[A run of records]
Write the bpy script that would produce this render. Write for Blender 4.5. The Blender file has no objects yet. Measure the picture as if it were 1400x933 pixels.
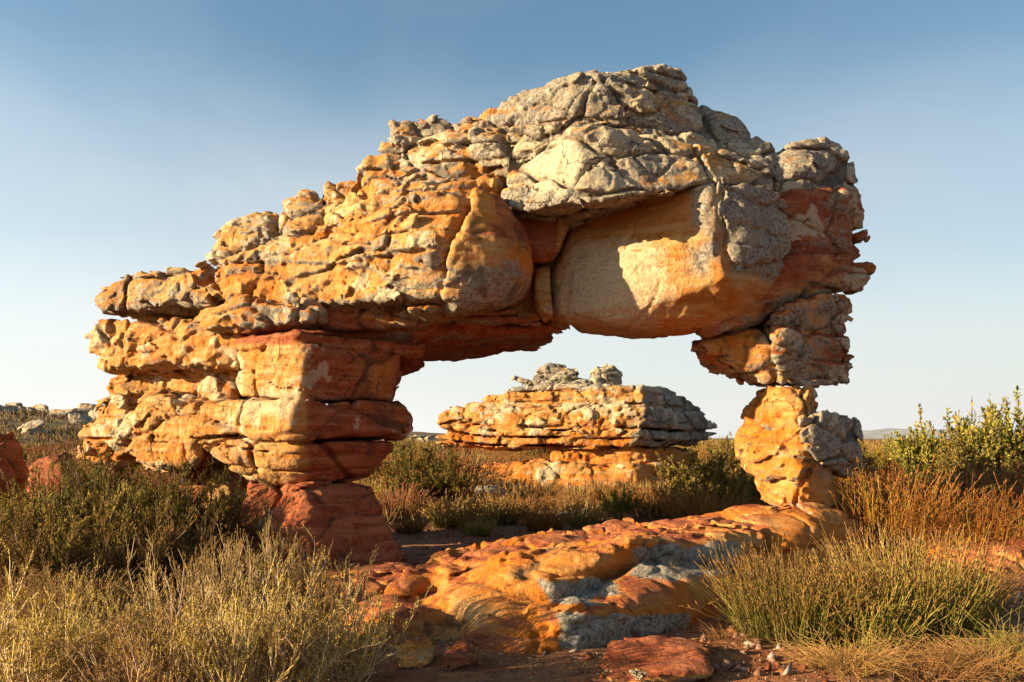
import bpy, math, random, time
import numpy as np
import openvdb as vdb
from mathutils import Vector

T0 = time.time()
F = 1089.0            # focal length in photo pixels (1400 wide)
EYE = 1.6             # eye height in metres
HOR = 600.0           # horizon row in the photo
C = bpy.context.scene.collection

def at(px, py, Y):
    """world point seen at photo pixel px, py when it stands Y metres away"""
    return ((px - 700.0) / F * Y, Y, EYE - (py - HOR) / F * Y)

SUN_A, SUN_E = 16.0, 15.0
_a, _e = math.radians(SUN_A), math.radians(SUN_E)
SUN = Vector((-math.cos(_a) * math.cos(_e), -math.sin(_a) * math.cos(_e), math.sin(_e)))

# ------------------------------------------------------------------ noise
_rng = np.random.default_rng(7)
_TAB = _rng.random(65536).astype(np.float32)

def _h(ix, iy, iz, s):
    return _TAB[((ix * 73856093) ^ (iy * 19349663) ^ (iz * 83492791) ^ (s * 2654435)) & 65535]

def vnoise(p, freq, seed=0):
    q = p * np.float32(freq)
    i = np.floor(q).astype(np.int64)
    f = (q - i).astype(np.float32)
    f = f * f * f * (f * (f * 6 - 15) + 10)
    x, y, z = i[:, 0], i[:, 1], i[:, 2]
    u, v, w = f[:, 0], f[:, 1], f[:, 2]
    def L(a, b, t): return a + (b - a) * t
    c00 = L(_h(x, y, z, seed), _h(x + 1, y, z, seed), u)
    c10 = L(_h(x, y + 1, z, seed), _h(x + 1, y + 1, z, seed), u)
    c01 = L(_h(x, y, z + 1, seed), _h(x + 1, y, z + 1, seed), u)
    c11 = L(_h(x, y + 1, z + 1, seed), _h(x + 1, y + 1, z + 1, seed), u)
    return L(L(c00, c10, v), L(c01, c11, v), w)

def fbm(p, freq, octv=4, seed=0, gain=0.5):
    s = np.zeros(len(p), np.float32); a = 1.0; t = 0.0
    for o in range(octv):
        s += a * vnoise(p, freq * 2.03 ** o, seed + 17 * o); t += a; a *= gain
    return s / t - 0.5

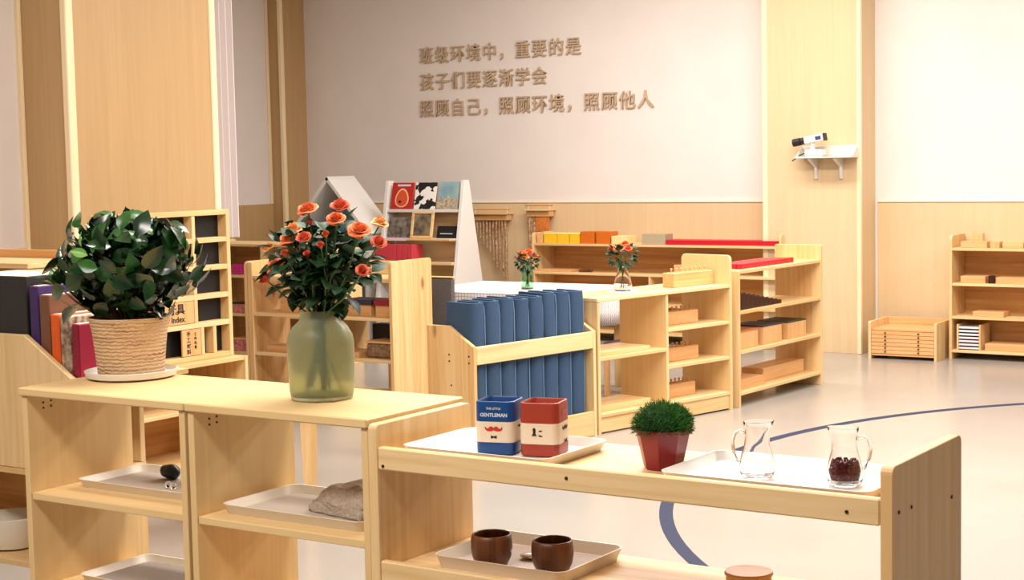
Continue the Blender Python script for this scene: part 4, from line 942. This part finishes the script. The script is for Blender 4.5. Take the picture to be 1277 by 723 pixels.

## Exercise aim
Extract the text of all the records above verbatim, excluding pictures.

## Solution below
Write the bpy script that would produce this render. Write for Blender 4.5. The Blender file has no objects yet. Measure the picture as if it were 1400x933 pixels.
import bpy, math, random, time
import numpy as np
import openvdb as vdb
from mathutils import Vector

T0 = time.time()
F = 1089.0            # focal length in photo pixels (1400 wide)
EYE = 1.6             # eye height in metres
HOR = 600.0           # horizon row in the photo
C = bpy.context.scene.collection

def at(px, py, Y):
    """world point seen at photo pixel px, py when it stands Y metres away"""
    return ((px - 700.0) / F * Y, Y, EYE - (py - HOR) / F * Y)

SUN_A, SUN_E = 16.0, 15.0
_a, _e = math.radians(SUN_A), math.radians(SUN_E)
SUN = Vector((-math.cos(_a) * math.cos(_e), -math.sin(_a) * math.cos(_e), math.sin(_e)))

# ------------------------------------------------------------------ noise
_rng = np.random.default_rng(7)
_TAB = _rng.random(65536).astype(np.float32)

def _h(ix, iy, iz, s):
    return _TAB[((ix * 73856093) ^ (iy * 19349663) ^ (iz * 83492791) ^ (s * 2654435)) & 65535]

def vnoise(p, freq, seed=0):
    q = p * np.float32(freq)
    i = np.floor(q).astype(np.int64)
    f = (q - i).astype(np.float32)
    f = f * f * f * (f * (f * 6 - 15) + 10)
    x, y, z = i[:, 0], i[:, 1], i[:, 2]
    u, v, w = f[:, 0], f[:, 1], f[:, 2]
    def L(a, b, t): return a + (b - a) * t
    c00 = L(_h(x, y, z, seed), _h(x + 1, y, z, seed), u)
    c10 = L(_h(x, y + 1, z, seed), _h(x + 1, y + 1, z, seed), u)
    c01 = L(_h(x, y, z + 1, seed), _h(x + 1, y, z + 1, seed), u)
    c11 = L(_h(x, y + 1, z + 1, seed), _h(x + 1, y + 1, z + 1, seed), u)
    return L(L(c00, c10, v), L(c01, c11, v), w)

def fbm(p, freq, octv=4, seed=0, gain=0.5):
    s = np.zeros(len(p), np.float32); a = 1.0; t = 0.0
    for o in range(octv):
        s += a * vnoise(p, freq * 2.03 ** o, seed + 17 * o); t += a; a *= gain
    return s / t - 0.5

Continue the Blender Python script for this scene: part 4, from line 942. This part finishes the script. The script is for Blender 4.5. Take the picture to be 1277 by 723 pixels.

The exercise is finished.